- **COLLECTED DATA**
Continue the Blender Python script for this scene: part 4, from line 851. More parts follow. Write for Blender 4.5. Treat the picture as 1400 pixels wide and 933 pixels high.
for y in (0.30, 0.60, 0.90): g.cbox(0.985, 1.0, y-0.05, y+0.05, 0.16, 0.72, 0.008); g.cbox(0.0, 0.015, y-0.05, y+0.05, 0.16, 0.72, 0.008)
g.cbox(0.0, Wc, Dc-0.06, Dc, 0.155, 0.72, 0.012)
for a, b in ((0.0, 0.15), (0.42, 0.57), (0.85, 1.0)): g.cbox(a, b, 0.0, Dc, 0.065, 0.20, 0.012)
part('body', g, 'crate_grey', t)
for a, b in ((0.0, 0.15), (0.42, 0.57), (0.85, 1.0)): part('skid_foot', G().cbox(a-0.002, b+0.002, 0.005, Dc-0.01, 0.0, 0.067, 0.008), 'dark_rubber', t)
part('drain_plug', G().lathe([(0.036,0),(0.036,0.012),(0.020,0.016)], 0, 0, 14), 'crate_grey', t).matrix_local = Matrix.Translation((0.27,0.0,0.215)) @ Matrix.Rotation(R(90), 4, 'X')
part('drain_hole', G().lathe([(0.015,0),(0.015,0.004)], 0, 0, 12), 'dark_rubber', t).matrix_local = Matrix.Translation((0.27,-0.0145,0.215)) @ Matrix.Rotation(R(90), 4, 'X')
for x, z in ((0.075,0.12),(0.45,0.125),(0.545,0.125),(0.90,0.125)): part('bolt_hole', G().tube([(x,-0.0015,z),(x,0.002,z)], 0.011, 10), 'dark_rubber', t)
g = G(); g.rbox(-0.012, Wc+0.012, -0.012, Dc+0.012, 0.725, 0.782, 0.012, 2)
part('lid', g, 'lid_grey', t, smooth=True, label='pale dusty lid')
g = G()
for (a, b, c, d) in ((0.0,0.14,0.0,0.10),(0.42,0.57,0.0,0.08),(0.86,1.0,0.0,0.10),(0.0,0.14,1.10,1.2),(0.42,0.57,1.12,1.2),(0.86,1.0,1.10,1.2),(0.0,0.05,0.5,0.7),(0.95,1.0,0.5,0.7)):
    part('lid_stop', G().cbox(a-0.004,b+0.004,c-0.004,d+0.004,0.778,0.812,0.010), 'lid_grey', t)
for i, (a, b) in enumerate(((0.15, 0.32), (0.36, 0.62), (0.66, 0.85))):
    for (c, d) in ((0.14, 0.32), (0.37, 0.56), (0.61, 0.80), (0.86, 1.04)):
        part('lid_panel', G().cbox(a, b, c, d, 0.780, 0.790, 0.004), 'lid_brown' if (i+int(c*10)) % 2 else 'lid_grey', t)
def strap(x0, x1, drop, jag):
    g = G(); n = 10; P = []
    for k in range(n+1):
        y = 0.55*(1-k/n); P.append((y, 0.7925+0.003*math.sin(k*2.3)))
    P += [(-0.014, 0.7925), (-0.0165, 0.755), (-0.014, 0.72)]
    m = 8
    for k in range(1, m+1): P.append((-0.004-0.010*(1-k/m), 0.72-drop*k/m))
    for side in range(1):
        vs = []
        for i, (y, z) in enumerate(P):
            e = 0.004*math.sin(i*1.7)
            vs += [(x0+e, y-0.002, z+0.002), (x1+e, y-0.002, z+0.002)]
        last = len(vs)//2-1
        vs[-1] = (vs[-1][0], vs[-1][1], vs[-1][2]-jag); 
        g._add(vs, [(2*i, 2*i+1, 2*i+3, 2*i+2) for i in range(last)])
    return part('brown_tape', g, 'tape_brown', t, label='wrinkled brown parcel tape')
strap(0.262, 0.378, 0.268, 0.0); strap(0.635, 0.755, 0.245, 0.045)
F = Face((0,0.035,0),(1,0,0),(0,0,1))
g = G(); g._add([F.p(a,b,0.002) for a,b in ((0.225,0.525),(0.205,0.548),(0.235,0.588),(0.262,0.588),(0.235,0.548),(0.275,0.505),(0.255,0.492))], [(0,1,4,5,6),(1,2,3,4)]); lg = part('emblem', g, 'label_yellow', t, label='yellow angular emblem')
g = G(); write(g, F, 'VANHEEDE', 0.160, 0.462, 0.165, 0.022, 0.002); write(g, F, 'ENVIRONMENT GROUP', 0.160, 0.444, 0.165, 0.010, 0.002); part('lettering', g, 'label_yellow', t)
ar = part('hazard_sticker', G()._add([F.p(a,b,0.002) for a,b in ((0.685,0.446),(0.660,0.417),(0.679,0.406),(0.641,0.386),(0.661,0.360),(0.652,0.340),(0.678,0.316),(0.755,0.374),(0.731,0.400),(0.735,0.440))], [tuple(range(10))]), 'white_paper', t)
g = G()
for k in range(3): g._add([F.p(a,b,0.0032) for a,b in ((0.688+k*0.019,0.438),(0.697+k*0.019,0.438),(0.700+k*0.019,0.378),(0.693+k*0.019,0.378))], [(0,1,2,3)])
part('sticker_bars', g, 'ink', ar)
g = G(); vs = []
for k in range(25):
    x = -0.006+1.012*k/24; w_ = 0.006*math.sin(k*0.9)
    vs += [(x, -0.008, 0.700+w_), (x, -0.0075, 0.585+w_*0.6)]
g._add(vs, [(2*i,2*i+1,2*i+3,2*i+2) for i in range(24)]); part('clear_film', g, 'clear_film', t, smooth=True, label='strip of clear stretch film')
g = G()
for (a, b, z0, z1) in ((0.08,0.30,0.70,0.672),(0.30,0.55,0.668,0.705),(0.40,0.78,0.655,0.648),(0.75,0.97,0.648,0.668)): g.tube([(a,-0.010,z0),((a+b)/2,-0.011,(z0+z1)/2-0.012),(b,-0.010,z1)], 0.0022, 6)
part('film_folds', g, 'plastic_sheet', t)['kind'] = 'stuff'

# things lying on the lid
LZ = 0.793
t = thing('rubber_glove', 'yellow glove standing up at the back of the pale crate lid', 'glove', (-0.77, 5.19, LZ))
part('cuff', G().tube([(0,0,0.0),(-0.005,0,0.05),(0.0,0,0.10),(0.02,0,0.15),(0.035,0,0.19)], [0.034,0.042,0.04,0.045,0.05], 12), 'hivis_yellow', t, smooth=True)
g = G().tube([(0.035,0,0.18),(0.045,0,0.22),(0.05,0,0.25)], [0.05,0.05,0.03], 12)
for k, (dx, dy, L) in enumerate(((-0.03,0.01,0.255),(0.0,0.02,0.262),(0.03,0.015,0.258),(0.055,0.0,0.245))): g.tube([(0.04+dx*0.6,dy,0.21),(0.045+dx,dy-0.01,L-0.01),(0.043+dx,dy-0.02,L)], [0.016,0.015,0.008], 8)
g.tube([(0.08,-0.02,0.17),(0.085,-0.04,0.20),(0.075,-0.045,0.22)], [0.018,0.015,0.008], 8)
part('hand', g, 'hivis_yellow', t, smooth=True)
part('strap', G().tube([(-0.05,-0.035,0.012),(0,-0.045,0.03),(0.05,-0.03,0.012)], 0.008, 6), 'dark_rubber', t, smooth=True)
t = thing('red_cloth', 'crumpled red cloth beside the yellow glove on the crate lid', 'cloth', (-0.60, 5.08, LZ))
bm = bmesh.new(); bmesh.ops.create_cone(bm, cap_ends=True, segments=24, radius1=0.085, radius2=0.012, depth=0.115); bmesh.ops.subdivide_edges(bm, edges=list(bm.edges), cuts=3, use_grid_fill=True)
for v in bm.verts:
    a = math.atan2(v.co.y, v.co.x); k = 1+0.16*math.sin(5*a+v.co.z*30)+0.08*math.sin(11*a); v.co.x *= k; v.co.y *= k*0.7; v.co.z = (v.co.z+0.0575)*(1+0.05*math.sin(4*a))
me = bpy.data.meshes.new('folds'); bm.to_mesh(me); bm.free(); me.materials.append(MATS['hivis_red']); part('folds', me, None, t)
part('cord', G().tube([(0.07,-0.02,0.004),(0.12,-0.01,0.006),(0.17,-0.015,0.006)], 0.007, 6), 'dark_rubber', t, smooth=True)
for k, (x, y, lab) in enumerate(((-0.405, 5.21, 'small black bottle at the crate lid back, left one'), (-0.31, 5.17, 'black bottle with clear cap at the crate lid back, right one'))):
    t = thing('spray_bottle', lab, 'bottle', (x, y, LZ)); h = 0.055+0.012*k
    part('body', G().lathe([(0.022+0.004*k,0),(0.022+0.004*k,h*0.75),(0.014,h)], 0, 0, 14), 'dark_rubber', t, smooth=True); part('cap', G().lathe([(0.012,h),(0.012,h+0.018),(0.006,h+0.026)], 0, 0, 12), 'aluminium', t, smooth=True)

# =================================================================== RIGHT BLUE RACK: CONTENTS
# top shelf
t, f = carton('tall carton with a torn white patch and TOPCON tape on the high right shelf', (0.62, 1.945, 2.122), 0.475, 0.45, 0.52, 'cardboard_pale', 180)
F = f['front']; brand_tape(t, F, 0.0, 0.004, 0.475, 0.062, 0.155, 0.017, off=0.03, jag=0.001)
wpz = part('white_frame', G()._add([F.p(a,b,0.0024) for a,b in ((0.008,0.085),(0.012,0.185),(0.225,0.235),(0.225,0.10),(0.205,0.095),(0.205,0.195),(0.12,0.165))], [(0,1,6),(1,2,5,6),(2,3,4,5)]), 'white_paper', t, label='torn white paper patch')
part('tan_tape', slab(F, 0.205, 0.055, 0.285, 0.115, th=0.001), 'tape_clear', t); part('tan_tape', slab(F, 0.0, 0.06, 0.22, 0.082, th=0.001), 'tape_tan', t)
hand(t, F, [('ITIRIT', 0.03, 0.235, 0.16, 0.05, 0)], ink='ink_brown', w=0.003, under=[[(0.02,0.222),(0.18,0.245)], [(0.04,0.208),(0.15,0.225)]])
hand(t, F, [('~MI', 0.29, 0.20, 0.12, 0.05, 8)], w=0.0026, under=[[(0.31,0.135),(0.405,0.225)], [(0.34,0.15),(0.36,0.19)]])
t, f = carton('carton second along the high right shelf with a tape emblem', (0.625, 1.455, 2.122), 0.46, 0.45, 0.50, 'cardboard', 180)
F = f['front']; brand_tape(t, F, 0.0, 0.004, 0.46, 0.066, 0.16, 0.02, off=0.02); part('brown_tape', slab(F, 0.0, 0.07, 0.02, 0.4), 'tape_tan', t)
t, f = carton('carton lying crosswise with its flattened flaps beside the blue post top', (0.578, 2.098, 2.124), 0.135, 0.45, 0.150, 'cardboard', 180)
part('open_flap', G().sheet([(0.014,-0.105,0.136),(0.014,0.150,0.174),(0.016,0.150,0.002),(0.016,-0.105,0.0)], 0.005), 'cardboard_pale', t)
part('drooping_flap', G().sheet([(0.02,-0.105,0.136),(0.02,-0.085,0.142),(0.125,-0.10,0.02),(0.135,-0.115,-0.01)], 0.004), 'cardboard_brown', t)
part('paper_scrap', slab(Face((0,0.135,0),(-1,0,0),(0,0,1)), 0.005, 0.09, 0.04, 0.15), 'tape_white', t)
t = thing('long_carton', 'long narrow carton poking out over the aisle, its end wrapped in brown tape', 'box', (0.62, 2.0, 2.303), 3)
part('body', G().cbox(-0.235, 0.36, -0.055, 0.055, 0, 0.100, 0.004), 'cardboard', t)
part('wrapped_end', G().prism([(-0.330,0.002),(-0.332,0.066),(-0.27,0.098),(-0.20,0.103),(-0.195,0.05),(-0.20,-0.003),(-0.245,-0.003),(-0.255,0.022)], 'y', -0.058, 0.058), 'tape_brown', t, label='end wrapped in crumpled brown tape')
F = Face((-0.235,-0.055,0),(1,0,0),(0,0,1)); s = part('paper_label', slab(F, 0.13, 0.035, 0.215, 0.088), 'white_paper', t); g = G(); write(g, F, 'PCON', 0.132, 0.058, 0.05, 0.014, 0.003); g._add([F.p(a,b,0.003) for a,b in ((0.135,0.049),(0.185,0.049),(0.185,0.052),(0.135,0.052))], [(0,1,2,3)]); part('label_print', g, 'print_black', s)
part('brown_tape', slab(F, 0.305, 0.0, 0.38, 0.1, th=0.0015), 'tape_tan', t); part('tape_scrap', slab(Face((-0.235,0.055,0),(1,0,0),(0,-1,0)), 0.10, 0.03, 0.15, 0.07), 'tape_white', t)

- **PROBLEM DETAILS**
Select the lines in this material that hold the word "high", leaving none out.

- **PROBLEM SOLUTION**
Continue the Blender Python script for this scene: part 4, from line 851. More parts follow. Write for Blender 4.5. Treat the picture as 1400 pixels wide and 933 pixels high.
t, f = carton('tall carton with a torn white patch and TOPCON tape on the high right shelf', (0.62, 1.945, 2.122), 0.475, 0.45, 0.52, 'cardboard_pale', 180)
t, f = carton('carton second along the high right shelf with a tape emblem', (0.625, 1.455, 2.122), 0.46, 0.45, 0.50, 'cardboard', 180)